Common Sense Review
Updated July 2013

Quandary

Slick but dialogue heavy ethics game teaches students to make tough decisions
Common Sense Rating 4
  • Each quandary is set up with a comic narrative.
  • Colonists' statement are sorted into facts, opinions, and solutions.
  • Test out possible solutions on colonists to gauge support.
  • Ultimately the player makes a tough choice for the colony and sees what happens.
  • Quandary website has a useful collection of teaching resources.
Pros
Students make thought provoking decisions that have no right or wrong answers.
Cons
Point-and-click game mechanics aren't very engaging.
Bottom Line
A versatile game that can teach ethics, argumentation, and civics is light on interactivity but will come alive through discussion.
Seann Dikkers
Common Sense Reviewer
Researcher
Common Sense Rating 4
Engagement Is the product stimulating, entertaining, and engrossing? Will kids want to return? 2

The artwork and space colony setting offer personality, but do not adequately make up for the stale mechanics and small number of possible outcomes.

Pedagogy Is learning content seamlessly baked-in, and do kids build conceptual understanding? Is the product adaptable and empowering? Will skills transfer? 4

Kids learn by stepping into a situation and trying out decisions. Limited choices still allow for a good introduction to decision making and the difference between fact and opinion.

Support Does the product take into account learners of varying abilities, skill levels, and learning styles? Does it address both struggling and advanced students? 5

The connected website includes a useful teacher's section with an overview video providing teacher and student perspectives on the game. Supporting documentation provides clear lesson plans.

About our ratings and privacy evaluation.
How Can Teachers Use It?

As a branching narrative, students can replay the same scenario, but choose differently to achieve different outcomes. For teachers, this can be a conversation starter. You might want to have students play alone or in pairs, running through the game twice. After each session, facilitate group discussion. Why'd you choose the solution you did? Does the game accurately reflect real choices that leaders make? What elements might the game leave out? To what degree are people biased? When are opinions useful? Facts? Can a decision be good even if a majority of people disagree? This discussion can be extended through project-based work.

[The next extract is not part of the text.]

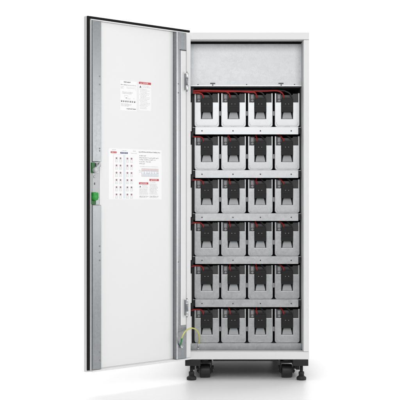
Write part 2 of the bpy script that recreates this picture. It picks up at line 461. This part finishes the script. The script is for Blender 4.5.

For instance, students could analyze local government or political media to see how arguments are made and solutions are proposed, how they employ facts and opinions, and how they divide people.

Read More Read Less
What's It Like?

Quandary is an online ethics game that teaches students how to gather and evaluate information to make better decisions. As a space colony captain, students solve three difficult challenges by consulting colonists and choosing a solution that is likely to be most beneficial. Students first view a comic introducing the problem facing the colony. Once in the game, they listen to or read colonists' positions on the issue and categorize the positions as facts, opinions, or solutions based on what they know about the person and the issue. For instance, Bryn, the hunter, says that, "Yashors are very good at getting out of traps." Given that a hunter would know this, the student identifies this as a fact. Eventually the student must isolate two possible solutions, get feedback on them, make a decision, and view the result. 

Read More Read Less
Is It Good For Learning?

Rather than foregrounding instruction, Quandary cleverly gets students making decisions and confronting realistic challenges. So while players don’t get a highly interactive gaming experience, they do get guided but not pedantic help understanding ethics. Students will learn fairly quickly that a successful solution means getting buy-in from colonists -- all of whom do not agree and all of whom have valid positions -- while minimizing, but never eliminating, the negative effects of a decision. It’s best if students take time to think through choices, but they aren’t prevented from cruising through the game. Consequently, students will benefit from discussion which shouldn’t be too hard to spark since the game encourages ambiguity. To make facilitation easier, the Quandary website includes a walkthrough, list of standards, lesson plans, a worksheet, and videos of classroom implementation.